For Bloomer, who began his softball coaching days devouring every video and tutorial Mike Candrea ever made, the opportunity to go to Arizona was hardly less of a dream destination than it had been for Skaggs. 

He’s a little more mellow these days, Skaggs notes, maybe because that comes with age and maybe because a roster full of women committed enough to reach Division I invites a different approach than a roster full of teenagers not yet old enough to drive. 

“He’s able to have those adult conversations and have a little bit more of a calm energy,” Skaggs said. “He’s still holding us accountable, and he’s intense and he wants us to be the best that we can be. But it’s not like he has to round us up because we’re not listening or doing what we need to be doing. He’s still going to tell us when we’re not performing to the standard, but it’s not like he needs to have a full freak out, if that makes sense.” 

She’s still a sponge, Bloomer notes, eager to pick his brain and learn new information that might help her unlock new excellence. But she’s also wiser, more confident in the knowledge she’s already worked hard to amass. She’s a teacher in her own right these days, giving hitting lessons in the Tucson area. She can, Bloomed chuckled, even be a little stubborn on occasion, not unlike another young coach he remembers.

It’s confidence born of commitment. It helped carry Arizona to a surprise World Series appearance in 2022. And even after a disappointing injury to heralded freshman pitcher Ryan Maddox, it will be almost as important as her home runs, highlight defense and 4+ WAR if the Wildcats are to return to the postseason in 2024 (in acknowledging it will be bittersweet to see her take her final swing, Bloomer pointedly makes Oklahoma City the setting for that moment). Her old coach no longer cuts a terrifying figure . Then again, not much scares the woman Skaggs found at the end of the journey from Louisville to Tucson.

“There’s nothing that I’m going to do this year that’s going to make Allie super great—she was already super great,” Bloomer said. “She got here on her own. She got here because she was super dedicated. She had a dream, and she did everything in her power to use the resources available to her to make her be the best version of herself that she could. I was just a small piece of that journey. 

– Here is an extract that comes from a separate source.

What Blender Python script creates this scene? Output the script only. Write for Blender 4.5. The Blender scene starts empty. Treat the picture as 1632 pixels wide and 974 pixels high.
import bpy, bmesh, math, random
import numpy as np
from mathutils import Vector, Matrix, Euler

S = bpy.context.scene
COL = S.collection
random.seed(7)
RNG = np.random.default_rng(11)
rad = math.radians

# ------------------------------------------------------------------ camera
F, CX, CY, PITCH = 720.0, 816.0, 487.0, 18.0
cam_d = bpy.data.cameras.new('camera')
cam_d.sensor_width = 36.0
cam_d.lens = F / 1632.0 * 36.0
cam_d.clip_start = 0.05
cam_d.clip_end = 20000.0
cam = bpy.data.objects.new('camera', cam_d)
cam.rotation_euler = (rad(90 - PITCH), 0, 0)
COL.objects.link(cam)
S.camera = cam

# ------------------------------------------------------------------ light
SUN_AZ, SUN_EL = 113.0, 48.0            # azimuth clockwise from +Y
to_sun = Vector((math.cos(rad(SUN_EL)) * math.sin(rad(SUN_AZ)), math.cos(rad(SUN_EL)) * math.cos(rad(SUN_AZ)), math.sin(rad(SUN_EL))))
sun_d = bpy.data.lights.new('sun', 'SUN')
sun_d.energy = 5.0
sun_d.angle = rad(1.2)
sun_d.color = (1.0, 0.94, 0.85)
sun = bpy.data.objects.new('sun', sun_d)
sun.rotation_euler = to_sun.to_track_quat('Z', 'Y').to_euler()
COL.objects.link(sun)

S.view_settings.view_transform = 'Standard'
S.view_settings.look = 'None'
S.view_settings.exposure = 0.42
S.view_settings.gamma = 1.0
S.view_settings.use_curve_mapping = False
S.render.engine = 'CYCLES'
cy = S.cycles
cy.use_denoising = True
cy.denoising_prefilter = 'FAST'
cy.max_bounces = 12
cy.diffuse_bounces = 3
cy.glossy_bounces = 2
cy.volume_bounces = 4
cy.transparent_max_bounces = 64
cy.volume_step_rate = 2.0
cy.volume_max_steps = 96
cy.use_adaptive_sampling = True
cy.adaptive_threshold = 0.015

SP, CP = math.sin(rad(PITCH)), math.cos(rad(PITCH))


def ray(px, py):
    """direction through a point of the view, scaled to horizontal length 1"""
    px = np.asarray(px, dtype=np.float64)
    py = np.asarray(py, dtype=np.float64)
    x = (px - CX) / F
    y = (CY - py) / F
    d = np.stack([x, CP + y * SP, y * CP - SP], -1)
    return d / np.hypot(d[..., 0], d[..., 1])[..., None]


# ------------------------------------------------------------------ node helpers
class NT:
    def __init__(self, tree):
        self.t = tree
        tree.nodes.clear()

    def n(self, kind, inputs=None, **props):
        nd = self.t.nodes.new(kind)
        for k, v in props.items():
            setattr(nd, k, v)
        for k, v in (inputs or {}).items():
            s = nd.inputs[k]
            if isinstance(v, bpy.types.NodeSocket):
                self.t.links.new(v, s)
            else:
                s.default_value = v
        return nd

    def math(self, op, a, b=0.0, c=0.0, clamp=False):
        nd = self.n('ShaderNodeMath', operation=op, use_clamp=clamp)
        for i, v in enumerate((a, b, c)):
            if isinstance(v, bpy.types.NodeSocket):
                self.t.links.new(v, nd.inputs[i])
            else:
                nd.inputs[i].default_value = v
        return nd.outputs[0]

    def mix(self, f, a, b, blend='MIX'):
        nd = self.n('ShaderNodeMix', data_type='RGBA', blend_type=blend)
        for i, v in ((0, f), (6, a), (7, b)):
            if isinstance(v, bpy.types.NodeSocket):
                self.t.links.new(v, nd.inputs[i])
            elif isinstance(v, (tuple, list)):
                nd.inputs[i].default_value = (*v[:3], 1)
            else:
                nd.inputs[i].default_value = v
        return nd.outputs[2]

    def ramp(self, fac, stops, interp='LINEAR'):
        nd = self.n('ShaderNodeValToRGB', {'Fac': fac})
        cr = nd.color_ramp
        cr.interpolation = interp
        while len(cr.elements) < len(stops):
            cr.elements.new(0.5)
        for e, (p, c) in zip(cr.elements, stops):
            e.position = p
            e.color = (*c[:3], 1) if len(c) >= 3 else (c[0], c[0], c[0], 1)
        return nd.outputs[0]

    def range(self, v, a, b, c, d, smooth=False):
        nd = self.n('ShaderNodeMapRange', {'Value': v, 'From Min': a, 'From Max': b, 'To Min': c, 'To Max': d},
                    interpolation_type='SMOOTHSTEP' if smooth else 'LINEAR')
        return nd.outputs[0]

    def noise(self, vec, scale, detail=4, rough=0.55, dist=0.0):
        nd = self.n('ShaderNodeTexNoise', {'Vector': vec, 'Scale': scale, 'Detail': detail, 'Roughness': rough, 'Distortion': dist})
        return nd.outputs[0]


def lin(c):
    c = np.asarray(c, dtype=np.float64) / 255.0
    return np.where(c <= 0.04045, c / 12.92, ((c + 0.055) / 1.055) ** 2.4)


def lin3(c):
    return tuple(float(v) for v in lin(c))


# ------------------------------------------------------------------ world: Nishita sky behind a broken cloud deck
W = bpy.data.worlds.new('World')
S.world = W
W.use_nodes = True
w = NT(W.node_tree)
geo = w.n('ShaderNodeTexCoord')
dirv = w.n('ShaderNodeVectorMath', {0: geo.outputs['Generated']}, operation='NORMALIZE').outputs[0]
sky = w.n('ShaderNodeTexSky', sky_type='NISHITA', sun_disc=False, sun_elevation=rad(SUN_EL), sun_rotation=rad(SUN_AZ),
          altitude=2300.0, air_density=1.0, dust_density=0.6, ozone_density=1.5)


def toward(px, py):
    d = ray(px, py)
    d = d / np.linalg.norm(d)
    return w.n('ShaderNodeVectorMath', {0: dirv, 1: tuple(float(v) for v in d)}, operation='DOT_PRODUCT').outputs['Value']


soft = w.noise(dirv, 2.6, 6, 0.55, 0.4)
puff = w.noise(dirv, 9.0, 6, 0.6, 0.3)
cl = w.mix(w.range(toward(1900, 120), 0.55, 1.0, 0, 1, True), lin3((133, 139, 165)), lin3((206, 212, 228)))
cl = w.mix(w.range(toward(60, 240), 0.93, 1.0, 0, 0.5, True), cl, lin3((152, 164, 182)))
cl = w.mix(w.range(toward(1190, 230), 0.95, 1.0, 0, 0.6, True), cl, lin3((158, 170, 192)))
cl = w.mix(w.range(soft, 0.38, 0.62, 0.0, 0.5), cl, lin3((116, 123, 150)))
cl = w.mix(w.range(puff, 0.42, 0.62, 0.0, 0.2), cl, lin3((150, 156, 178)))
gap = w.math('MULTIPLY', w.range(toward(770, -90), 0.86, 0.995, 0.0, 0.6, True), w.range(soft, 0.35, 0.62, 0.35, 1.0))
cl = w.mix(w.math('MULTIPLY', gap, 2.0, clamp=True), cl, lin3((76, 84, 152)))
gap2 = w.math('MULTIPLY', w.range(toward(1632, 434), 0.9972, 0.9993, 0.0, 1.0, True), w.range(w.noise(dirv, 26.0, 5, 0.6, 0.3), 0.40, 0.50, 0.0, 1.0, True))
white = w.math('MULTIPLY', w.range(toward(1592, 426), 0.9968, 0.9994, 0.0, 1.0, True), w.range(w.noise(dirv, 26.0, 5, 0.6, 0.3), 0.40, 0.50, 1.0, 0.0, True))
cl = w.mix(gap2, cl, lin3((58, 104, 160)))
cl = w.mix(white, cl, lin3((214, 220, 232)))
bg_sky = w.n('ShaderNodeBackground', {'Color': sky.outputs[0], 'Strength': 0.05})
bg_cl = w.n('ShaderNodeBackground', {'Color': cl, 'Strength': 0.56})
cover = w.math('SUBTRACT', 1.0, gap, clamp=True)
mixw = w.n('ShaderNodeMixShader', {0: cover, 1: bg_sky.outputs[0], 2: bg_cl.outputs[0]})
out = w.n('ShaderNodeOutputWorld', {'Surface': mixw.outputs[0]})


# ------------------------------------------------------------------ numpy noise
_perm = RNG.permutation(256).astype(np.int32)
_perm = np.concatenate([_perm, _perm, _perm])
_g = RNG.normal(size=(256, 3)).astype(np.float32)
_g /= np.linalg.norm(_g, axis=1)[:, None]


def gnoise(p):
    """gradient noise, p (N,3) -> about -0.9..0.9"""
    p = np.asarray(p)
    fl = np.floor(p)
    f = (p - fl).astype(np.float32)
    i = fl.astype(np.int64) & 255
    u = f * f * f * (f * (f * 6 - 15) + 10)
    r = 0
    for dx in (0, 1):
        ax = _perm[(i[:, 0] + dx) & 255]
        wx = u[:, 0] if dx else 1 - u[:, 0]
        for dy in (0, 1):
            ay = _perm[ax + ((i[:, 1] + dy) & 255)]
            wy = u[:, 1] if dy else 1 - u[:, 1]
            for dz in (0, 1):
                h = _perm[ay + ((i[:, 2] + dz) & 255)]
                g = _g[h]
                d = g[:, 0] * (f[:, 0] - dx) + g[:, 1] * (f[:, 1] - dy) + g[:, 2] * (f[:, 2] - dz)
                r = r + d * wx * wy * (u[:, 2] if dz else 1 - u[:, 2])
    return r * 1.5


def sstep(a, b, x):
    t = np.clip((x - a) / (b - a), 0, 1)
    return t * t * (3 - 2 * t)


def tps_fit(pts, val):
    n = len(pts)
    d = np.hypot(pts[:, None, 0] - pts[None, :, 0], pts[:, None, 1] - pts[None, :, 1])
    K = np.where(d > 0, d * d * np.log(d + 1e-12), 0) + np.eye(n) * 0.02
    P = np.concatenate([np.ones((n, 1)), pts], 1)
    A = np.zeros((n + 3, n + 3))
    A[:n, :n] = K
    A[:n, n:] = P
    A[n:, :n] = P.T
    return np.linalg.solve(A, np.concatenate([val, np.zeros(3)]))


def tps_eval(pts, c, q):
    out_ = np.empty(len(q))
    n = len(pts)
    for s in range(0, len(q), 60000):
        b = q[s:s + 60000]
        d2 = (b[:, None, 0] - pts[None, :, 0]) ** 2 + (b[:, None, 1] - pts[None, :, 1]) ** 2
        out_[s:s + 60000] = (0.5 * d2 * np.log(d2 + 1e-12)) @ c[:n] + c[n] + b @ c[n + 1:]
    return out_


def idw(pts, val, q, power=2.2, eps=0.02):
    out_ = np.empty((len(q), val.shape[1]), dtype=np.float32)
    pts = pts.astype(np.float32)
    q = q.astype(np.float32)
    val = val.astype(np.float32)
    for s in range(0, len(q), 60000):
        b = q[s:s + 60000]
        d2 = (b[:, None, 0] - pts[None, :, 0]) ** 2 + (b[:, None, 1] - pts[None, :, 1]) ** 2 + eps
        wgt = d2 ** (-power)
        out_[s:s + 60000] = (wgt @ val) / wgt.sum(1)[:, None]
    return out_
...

“I’m just fortunate that I get to sit in the third base coach box and watch her do that all this year.”

Together one more time, a player and coach made in the Commonwealth. And in these changing times, as the bluest of blue bloods plays its final season in the conference it helped make into softball royalty, maybe Skaggs and Bloomer can impart a little Bluegrass magic. 

“I have so much pride in being from the 502,” Skaggs said. “It’s just cool being from a place that is unexpected, and that we both get to do it now, especially for him as a coach, getting to the level that he’s at now. It’s cool to represent the University of Arizona, this place that every kid, if they got the chance, would want to go to. It’s bittersweet. I have a ton of joy, a ton of pride, and it’s cool that we get to do it together.”